In his attempt to make a systematic overview of the Dutch Golden Age culture, Schama cites an eclectic list of period source materials from all over the world, including emblem books, period histories and novels, cookbooks, scientific discoveries, bankruptcy files, religious works, and period art including prints, paintings, sculpture, architecture and stained glass windows. He revisits Dutch Golden Age morals, from how they brought up their children, to how they mourned their dead. His conclusion is that through the continuous battle against the waters of the North Sea, the Dutch spirit can be summed up in the motto of Zeeland, scene of many floods from dike breaches, Luctor et Emergo, or I struggle and emerge. The book is easy to read and is more a group of separate essays than a cohesive unit, making it a good candidate for reading in short installments or as a quick reference for various aspects of the subject.

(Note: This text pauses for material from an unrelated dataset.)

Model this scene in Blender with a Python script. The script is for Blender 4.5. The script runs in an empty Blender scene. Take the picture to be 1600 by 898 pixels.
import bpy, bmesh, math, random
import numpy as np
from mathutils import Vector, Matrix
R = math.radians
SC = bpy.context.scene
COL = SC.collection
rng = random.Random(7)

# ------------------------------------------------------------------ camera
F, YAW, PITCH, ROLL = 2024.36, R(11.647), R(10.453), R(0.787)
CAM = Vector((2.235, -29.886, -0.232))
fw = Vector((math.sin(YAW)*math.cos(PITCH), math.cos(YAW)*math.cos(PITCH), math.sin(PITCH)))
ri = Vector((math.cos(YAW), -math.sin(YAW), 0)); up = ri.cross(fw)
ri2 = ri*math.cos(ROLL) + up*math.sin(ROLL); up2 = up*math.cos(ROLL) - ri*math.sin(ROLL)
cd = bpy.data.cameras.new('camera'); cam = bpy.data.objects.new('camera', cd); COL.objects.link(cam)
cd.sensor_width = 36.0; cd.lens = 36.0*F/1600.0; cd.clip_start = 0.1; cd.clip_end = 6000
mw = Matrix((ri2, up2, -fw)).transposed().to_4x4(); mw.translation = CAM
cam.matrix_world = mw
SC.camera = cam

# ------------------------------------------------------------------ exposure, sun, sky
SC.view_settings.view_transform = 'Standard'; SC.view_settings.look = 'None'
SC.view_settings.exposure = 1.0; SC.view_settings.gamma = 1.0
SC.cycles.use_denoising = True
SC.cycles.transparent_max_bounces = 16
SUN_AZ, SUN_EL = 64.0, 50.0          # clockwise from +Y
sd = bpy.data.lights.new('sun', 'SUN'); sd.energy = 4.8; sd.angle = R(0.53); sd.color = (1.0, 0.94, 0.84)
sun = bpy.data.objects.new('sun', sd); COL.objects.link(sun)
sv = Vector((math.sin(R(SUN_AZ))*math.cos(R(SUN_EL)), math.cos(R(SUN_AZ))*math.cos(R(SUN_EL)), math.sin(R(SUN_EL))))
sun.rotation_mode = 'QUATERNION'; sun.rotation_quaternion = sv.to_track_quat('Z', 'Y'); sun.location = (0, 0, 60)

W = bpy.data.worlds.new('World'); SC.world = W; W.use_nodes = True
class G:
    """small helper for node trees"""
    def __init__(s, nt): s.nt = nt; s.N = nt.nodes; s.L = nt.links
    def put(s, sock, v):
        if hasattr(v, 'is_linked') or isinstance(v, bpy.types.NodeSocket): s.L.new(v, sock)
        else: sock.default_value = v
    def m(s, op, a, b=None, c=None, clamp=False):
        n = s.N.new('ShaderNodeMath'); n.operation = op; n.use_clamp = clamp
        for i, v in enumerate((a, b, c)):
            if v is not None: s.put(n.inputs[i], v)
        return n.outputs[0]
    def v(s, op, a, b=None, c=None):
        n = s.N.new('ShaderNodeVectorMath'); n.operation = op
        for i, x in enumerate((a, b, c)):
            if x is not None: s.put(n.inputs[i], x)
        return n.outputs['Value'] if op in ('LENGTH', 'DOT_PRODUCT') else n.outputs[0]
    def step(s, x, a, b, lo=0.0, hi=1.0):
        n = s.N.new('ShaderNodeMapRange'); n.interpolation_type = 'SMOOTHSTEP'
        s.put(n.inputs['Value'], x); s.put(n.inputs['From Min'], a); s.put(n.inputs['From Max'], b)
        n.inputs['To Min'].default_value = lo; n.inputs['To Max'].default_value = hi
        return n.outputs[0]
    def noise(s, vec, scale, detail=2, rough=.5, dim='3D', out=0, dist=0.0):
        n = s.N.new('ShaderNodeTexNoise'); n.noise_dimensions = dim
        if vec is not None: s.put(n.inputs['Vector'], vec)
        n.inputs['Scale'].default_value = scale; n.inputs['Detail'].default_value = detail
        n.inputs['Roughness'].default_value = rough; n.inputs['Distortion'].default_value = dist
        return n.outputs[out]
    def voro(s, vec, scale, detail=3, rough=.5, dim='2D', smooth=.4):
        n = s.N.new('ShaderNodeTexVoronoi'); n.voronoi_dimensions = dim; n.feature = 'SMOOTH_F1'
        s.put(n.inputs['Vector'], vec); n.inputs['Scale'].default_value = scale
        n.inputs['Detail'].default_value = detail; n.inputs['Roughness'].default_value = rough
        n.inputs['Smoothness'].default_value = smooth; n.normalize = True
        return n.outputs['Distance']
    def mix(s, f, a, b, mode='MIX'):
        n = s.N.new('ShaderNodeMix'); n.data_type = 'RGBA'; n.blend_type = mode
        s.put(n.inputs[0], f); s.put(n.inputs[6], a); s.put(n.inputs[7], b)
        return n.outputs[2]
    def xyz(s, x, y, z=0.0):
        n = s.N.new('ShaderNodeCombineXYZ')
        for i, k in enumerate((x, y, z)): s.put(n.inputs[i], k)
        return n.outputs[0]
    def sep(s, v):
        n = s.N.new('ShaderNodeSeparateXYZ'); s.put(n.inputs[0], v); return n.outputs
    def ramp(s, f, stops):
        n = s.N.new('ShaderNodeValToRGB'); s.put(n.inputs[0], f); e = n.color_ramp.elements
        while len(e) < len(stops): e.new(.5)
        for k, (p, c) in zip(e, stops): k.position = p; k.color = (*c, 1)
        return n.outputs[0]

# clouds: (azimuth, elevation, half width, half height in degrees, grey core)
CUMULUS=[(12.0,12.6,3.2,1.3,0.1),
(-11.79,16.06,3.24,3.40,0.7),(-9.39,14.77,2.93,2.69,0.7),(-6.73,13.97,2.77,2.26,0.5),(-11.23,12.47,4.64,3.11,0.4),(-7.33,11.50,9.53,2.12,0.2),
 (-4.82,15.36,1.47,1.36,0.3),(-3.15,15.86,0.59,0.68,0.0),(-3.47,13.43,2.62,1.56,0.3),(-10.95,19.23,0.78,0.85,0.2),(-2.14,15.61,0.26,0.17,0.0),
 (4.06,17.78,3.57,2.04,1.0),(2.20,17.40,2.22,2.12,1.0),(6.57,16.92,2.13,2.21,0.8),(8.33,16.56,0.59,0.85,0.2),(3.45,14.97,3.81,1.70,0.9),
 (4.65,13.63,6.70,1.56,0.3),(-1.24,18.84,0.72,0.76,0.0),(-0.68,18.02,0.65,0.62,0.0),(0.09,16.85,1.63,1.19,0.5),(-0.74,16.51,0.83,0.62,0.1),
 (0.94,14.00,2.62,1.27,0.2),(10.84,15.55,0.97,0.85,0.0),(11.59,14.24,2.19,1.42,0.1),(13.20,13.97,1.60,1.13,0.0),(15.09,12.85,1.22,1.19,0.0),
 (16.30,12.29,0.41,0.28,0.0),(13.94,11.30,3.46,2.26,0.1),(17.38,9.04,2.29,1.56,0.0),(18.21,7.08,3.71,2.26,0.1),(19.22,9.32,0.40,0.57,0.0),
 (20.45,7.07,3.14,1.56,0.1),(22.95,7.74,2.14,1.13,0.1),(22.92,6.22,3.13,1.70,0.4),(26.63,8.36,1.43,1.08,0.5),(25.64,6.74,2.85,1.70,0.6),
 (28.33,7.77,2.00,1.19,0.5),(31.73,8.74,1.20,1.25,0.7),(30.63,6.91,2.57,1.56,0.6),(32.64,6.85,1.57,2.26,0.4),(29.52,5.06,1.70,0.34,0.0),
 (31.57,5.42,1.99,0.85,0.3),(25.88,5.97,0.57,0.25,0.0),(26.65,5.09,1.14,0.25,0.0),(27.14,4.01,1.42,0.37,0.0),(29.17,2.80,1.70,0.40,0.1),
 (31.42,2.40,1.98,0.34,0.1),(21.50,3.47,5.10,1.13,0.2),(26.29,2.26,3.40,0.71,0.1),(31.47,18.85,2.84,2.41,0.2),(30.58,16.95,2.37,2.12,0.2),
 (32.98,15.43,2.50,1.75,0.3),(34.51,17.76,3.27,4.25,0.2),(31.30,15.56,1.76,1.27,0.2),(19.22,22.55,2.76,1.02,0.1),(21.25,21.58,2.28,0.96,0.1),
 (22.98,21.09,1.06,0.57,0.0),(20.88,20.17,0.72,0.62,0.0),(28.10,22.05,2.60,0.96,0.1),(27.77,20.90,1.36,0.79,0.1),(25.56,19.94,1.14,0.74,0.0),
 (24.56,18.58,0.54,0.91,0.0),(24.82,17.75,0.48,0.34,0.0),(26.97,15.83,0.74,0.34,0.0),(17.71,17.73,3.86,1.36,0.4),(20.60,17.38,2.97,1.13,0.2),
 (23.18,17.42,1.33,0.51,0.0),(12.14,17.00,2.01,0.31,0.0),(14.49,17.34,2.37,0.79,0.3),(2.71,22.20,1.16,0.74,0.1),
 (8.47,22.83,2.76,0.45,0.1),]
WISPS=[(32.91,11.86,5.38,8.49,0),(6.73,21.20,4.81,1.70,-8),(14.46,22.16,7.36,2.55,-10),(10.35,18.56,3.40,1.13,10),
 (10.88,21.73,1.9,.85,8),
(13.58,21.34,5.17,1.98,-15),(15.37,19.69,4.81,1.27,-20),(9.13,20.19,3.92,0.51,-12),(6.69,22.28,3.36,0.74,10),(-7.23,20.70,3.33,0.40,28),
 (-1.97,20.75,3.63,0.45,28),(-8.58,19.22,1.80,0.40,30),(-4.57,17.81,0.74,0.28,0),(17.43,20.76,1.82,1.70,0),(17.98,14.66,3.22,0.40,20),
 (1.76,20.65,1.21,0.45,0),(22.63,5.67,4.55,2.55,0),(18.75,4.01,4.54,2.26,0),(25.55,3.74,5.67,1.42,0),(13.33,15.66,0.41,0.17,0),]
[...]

Historiographic background

The history of the Netherlands has long been colored by local histories financed by various institutions and leading families through the ages. There are several discrepancies to be found in period accounts between the various city archives and the archives of other institutions such as Water Boards or the Catholic church. Many archives have been sadly neglected or worse, destroyed by war or as in the case of the Catholic Church, the beeldenstorm. Authors through the centuries have often used materials from predecessors without questioning the original sources, leading to many conflicting statements.

Criticism

Historians in the US and in the Netherlands agreed the book was erudite and offered many fresh insights due to its 360-degree approach to the whole period of the Dutch Golden Age, which Schama defines as being from 1570-1670. A small chain of criticisms did pop up about some of the book's statements, especially those having to do with the politics of the Thirty Years' War, or the economics of the period, but many (especially in the Netherlands) were inspired by his book, including professors of history who wondered like Schama why the Dutch seem so embarrassed about their wealthy past. Herman Pleij, a Dutch professor of Middle Dutch literature was inspired to write a whole book in response, called The Dutch Embarrassment. Susan Buck-Morss criticizes Schama for his "selective national history" of the Dutch Republic, "that omits much or all of the colonizing story." "One would have no idea that Dutch hegemony in the slave trade (replacing Spain and Portugal as major players) contributed substantially to the enormous "overload" of wealth that he describes as becoming so socially and morally problematic during the century of Dutch "centrality" to the "commerce of the world.""

Legacy

Many in the Netherlands were quick to draw the parallel between the relative luxury of the 17th century that Schama admired, to the Dutch welfare state at the close of the 20th century. As the Netherlands disappears into a European melting pot, and in light of the current financial crisis, more attention is being paid to a Canon of Dutch history, and Schama's book has offered new ways of describing the Golden Age period. In many ways, Schama's book today is seen as the first of a series of new historical publications on the Dutch Golden Age.

Translation

It was translated into Dutch (Dutch title: Overvloed en Onbehagen:De Nederlandse cultuur in de Gouden Eeuw) and published there in 1988, where it was also well received.